Negotiations remain difficult because of the number of countries involved and the challenging economic climate, Domingo Urena, who heads Airbus Military, said at the show today. Urena oversees the A400M, the A330 tanker and smaller transport planes.
“I cannot deny that the economic situation is making things more difficult,” he said.
Cutting Numbers
Figuring out which nations can cut how many aircraft has complicated the talks. The export credit facility, based on the idea that EADS would repay the 1.5 billion euros from revenue of export sales later, has also slowed discussions. Gallois has said he also aims to market the plane to clients in the U.S.
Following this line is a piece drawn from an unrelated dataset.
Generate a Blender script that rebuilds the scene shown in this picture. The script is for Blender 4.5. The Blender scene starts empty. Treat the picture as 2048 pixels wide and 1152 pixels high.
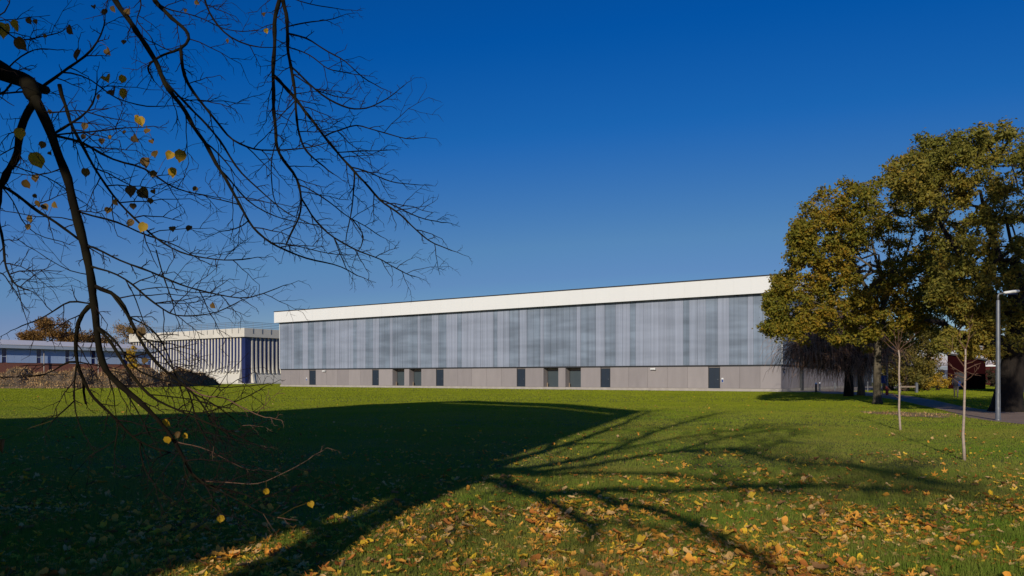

The plane, which can transport heavy equipment, helicopters or troops, is aimed at replacing aging transporters in Europe as countries engage in more armed conflict around the world. Dropping the plane altogether would have jeopardized thousands of jobs in the European aerospace industry, particularly in Spain, where Airbus builds the A400M.
The plane performed its maiden flight in Seville, Spain, in December, and Airbus has rolled out one more test version of the A400M since, with both flying in Spain and France, logging 250 hours of flight in 62 test flights. The third test version will begin flying in several weeks.
The A400M boasts the world’s biggest turboprop fans, with four on each plane, and its ability to fly at both high speeds and low altitude has made the design more complex than civil jets.
EADS had been getting monthly payments from governments toward plane deliveries, originally scheduled to begin in 2009. When it transpired that year that difficulties developing the engines would delay the project, governments stopped making the payments pending a new accord to address cost overruns.
“It’s quite surprising that this plane still doesn’t have a firm contract,” says Richard Aboulafia, vice president at the Teal Group, a Fairfax, Virginia-based forecaster. “With no signature, there are no guarantees that we won’t see further, major stumbling blocks.”